Is Rudd and the Australian Defence Force going to tell us that Australian weaponry doesn’t have the same political impact and return?
“All those people whose homes have been destroyed and sons killed are going to turn against the British,” he said. “It’s a pretty clear equation — if people are losing homes and poppy fields, they will go and fight. I certainly would. We’ve been grotesquely clumsy — we’ve said we’ll be different to the Americans who were bombing and strafing villages, then behaved exactly like them.” Say's Docherty.

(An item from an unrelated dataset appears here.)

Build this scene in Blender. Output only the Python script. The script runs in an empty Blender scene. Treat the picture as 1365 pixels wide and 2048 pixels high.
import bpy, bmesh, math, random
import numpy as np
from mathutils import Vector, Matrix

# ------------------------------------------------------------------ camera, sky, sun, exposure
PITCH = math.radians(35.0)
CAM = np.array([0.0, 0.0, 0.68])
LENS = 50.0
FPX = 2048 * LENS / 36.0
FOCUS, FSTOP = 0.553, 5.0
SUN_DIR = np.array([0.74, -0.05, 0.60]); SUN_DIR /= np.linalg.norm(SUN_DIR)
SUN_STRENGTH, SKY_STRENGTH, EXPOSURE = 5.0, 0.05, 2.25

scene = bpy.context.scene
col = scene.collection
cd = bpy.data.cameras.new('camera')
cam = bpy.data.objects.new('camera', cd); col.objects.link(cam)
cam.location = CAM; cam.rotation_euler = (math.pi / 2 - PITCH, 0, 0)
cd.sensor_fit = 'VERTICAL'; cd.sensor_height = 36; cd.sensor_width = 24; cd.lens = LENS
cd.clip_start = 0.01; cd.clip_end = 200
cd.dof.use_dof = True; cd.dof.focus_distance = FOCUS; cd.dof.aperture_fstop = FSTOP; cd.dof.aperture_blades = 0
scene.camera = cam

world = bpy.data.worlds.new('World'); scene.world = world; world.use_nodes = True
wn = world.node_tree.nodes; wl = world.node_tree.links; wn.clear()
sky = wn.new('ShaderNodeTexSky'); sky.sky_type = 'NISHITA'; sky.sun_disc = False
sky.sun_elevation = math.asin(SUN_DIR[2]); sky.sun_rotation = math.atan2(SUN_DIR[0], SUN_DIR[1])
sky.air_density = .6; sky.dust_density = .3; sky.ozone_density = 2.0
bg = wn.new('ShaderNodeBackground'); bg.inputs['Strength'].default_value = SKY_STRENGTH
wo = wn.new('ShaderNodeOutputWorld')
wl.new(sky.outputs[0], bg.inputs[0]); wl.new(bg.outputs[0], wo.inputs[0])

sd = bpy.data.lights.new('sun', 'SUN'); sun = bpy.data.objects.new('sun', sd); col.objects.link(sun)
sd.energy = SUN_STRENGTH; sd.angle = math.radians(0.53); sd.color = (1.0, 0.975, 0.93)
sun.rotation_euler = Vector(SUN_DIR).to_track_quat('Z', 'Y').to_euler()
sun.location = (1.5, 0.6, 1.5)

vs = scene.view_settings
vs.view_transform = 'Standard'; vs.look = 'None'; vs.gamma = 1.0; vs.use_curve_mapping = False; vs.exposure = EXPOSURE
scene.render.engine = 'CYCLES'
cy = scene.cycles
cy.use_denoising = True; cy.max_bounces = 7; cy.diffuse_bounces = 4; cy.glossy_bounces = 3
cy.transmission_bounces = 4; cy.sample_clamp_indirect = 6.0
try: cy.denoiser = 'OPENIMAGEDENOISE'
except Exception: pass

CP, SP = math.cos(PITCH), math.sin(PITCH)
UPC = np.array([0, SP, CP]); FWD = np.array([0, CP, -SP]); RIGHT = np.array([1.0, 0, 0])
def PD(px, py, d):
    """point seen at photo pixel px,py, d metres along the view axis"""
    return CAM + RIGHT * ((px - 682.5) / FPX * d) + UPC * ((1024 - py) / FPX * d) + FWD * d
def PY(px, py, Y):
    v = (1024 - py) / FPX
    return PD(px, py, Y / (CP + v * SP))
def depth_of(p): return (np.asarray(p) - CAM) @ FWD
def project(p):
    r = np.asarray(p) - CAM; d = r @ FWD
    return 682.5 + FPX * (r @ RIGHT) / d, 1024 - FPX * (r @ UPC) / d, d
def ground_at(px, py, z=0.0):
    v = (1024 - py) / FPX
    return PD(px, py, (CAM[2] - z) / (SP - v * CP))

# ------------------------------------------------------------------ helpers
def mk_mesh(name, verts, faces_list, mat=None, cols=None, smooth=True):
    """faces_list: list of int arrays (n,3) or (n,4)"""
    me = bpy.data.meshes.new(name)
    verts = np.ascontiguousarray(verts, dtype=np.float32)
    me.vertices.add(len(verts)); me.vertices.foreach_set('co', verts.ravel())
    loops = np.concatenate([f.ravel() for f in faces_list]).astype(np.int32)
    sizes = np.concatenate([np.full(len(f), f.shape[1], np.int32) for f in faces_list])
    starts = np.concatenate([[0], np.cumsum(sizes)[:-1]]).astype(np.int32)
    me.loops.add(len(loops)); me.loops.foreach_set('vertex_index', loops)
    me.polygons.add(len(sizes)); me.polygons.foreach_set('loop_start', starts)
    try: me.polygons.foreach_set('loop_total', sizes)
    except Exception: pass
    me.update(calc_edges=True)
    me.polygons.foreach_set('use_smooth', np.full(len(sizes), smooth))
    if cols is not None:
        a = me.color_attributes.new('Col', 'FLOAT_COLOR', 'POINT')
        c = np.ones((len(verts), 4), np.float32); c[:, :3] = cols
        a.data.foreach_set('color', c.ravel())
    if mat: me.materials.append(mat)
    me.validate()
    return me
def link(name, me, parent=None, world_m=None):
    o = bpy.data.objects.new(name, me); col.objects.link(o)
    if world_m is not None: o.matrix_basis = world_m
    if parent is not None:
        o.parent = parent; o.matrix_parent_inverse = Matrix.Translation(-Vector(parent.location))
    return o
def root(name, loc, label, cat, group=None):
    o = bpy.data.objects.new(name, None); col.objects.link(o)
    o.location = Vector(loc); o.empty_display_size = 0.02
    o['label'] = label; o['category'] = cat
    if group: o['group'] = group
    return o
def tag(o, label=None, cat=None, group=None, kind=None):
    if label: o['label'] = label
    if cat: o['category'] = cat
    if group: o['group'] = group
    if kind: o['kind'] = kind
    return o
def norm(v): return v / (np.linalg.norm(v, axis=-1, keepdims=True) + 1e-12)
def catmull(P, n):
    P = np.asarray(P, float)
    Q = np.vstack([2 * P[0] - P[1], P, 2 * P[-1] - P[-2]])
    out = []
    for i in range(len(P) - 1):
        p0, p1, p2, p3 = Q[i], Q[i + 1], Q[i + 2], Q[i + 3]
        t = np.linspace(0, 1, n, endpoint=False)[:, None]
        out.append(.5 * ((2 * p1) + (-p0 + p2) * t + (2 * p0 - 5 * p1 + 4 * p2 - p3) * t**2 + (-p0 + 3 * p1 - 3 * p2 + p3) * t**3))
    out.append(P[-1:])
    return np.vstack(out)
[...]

Helmand produces 40 per cent of Afghanistan's opium crop, the source of 90 per cent of global heroin. And the people there are tribesmen, infamous for their ferocious hostility to foreign interference. The savage backlash rages still; it’s claimed more than 50 British servicemen killed there. And countless Afghan civilians have been killed. Opium production hasn’t stopped it’s at a record high.
“Now the ground has been lost and all we’re doing in places like Sangin is surviving,” said Docherty. “It’s completely barking mad. We’re now scattered in a shallow meaningless way across northern towns where the only way for the troops to survive is to increase the level of violence so more people get killed. It’s pretty shocking and not something I want to be part of.”
“We soldiers once assumed our political bosses would not lie to us. We realised the actual issue was about long-term access to oil.” Say’s Docherty.